Competition is heavy for Skechers, and for this reason, the company has no economic moat whatsoever. They were first to the scene, but the shoe literally has become commoditized and Skechers seems the least aesthetic and priced in the similar realm as competition. The company has been helped by the fact that Nike has decided not to enter the picture, but other competitors eat into market share. The company has built a small economic moat with the shoe, but that moat could dry up very fast if these shoes lose value or popularity and they do not leverage it into another opportunity.
The risks are definitely high with Skechers. The company has financial issues on the balance sheet, low free cash flow, stiff competition, a cyclical success, and mounting issues of whether their shoes are even beneficial. The company definitely has some potential, but the highs the company saw earlier in 2010 could be the height of this phase of success for Skechers.
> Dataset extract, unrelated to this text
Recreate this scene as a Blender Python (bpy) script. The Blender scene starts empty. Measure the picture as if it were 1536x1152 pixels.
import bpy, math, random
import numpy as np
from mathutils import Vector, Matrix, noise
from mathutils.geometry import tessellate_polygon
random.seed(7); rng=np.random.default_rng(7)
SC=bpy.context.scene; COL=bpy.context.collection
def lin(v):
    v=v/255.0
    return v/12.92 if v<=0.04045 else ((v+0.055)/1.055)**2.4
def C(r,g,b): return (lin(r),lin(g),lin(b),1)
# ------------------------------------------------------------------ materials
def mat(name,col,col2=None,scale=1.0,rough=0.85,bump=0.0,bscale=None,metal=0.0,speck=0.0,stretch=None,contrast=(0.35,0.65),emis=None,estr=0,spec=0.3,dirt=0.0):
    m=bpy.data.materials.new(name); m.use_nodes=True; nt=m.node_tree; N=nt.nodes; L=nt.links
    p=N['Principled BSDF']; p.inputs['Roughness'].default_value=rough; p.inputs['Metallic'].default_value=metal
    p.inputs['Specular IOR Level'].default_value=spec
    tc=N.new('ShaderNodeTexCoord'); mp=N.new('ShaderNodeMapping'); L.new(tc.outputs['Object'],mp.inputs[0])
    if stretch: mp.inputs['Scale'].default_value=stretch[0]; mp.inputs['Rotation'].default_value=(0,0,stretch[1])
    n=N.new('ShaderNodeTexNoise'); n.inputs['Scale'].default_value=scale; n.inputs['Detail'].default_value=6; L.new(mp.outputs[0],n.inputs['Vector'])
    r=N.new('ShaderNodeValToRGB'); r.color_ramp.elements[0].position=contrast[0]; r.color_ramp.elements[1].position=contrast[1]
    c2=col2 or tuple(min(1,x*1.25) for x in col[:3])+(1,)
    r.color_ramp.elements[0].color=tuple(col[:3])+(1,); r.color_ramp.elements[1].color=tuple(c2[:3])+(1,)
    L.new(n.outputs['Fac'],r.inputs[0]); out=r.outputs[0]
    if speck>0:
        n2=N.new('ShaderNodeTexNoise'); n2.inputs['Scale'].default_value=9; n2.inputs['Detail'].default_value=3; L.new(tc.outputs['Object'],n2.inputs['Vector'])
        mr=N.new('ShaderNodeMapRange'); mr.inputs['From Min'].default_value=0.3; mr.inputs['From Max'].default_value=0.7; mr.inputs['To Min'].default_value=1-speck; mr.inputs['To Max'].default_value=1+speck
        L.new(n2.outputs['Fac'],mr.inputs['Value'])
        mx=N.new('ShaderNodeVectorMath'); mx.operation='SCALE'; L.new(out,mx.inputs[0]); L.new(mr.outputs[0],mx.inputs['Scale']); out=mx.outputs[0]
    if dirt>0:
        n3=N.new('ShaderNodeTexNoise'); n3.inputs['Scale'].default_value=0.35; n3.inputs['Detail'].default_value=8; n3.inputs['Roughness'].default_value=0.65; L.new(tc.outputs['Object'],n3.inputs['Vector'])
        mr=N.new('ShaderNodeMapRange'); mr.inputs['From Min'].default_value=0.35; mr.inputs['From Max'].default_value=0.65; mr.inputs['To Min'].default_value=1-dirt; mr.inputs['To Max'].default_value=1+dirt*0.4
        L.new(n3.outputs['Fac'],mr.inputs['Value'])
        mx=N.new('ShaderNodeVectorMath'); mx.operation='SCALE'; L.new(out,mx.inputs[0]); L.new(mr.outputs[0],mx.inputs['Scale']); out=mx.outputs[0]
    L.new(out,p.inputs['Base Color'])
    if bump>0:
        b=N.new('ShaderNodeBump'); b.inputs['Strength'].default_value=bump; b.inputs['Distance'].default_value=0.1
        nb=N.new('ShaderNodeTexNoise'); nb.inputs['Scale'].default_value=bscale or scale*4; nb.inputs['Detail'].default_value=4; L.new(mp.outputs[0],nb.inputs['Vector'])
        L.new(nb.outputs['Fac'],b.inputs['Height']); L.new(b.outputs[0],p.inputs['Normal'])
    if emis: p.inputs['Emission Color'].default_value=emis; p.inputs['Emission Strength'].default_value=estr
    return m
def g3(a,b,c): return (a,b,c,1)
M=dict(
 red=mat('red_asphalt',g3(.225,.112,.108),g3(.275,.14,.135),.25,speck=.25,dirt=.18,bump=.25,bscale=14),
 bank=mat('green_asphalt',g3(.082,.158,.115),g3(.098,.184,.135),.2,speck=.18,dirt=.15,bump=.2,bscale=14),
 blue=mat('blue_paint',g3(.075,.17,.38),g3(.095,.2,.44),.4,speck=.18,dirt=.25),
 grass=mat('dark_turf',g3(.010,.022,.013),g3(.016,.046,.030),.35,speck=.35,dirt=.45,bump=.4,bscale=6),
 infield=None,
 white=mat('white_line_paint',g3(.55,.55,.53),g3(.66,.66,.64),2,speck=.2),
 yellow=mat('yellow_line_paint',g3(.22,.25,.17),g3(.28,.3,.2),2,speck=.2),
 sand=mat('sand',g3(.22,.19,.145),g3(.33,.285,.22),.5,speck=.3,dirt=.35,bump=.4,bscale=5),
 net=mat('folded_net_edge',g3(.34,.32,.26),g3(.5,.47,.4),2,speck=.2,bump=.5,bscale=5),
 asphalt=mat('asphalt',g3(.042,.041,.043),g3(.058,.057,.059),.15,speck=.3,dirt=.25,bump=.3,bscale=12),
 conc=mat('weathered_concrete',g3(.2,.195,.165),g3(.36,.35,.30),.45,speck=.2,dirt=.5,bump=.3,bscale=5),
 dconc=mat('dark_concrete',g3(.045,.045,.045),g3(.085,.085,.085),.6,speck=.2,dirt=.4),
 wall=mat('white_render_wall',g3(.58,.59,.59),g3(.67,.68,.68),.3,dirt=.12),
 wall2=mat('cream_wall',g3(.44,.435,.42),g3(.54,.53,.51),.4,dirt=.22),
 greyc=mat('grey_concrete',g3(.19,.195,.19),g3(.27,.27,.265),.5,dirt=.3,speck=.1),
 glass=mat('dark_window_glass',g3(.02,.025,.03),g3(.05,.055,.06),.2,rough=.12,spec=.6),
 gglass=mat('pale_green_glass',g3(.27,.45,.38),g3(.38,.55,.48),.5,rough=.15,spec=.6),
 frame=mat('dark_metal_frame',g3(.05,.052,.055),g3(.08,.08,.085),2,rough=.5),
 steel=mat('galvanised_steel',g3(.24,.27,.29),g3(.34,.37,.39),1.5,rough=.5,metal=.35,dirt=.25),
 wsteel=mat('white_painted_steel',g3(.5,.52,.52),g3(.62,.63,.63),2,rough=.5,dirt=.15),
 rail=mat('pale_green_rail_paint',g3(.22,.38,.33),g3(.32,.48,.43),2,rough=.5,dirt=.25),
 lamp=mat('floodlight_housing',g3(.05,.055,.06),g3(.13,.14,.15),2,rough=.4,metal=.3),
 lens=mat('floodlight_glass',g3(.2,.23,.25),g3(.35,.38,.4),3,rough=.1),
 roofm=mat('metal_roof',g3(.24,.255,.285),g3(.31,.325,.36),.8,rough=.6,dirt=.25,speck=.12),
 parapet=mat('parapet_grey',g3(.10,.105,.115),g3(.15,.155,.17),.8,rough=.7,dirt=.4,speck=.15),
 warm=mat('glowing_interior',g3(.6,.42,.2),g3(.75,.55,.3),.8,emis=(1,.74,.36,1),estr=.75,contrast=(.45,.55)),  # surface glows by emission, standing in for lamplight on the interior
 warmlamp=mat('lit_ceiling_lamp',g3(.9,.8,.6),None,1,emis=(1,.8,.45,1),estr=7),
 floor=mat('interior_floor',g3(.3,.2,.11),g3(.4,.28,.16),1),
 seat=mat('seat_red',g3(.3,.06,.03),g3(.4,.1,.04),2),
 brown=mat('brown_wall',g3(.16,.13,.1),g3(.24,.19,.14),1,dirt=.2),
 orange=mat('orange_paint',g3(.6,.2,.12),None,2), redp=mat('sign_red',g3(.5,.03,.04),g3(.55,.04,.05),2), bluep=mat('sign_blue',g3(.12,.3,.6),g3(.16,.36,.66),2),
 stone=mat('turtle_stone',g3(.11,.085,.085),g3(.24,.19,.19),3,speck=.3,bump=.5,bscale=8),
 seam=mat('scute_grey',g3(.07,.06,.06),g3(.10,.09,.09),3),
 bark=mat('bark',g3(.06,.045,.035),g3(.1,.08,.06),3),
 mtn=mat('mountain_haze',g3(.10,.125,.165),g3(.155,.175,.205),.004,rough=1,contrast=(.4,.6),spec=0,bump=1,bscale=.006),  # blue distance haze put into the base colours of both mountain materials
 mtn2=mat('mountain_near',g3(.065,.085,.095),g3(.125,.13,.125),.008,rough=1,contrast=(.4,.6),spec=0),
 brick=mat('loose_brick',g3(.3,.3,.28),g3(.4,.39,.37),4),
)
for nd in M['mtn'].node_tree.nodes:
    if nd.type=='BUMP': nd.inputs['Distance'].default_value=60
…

The Oxen Group's fair value estimate for Skechers is $24 per share based on a discounted cash-flow analysis. The company has seen in the past year, but the future ability for sustained growth versus a cyclical high are very real for Skechers. The risk of the company seem to outweigh speculative nature of the company, and unless the stock can move back another 10-15% from its current levels, it does not present a significant play. The company should see growth in operating income through 2011, but after that point, much more growth presents significant hurdles. Estimated available cash flow starts at $82 million for this year and ends at $49 million in 2015. The company has a WACC at 8.0%.
Stock is a Buy below 16.
Risk is medium to medium-high with Skechers. The company, in the last year has been able to gain its fifteen minutes as a leader in the toning footwear industry. The question and risk comes from the fact that no one knows if toning shoes are the next Crocs or the next Birkenstock. The company has risk associated with its financial statements and will need to do a better job of building inventory to match A/R. Additionally, the company has not diversified itself well enough into foreign markets

Disclosure: I have no positions in any stocks mentioned, and no plans to initiate any positions within the next 72 hours.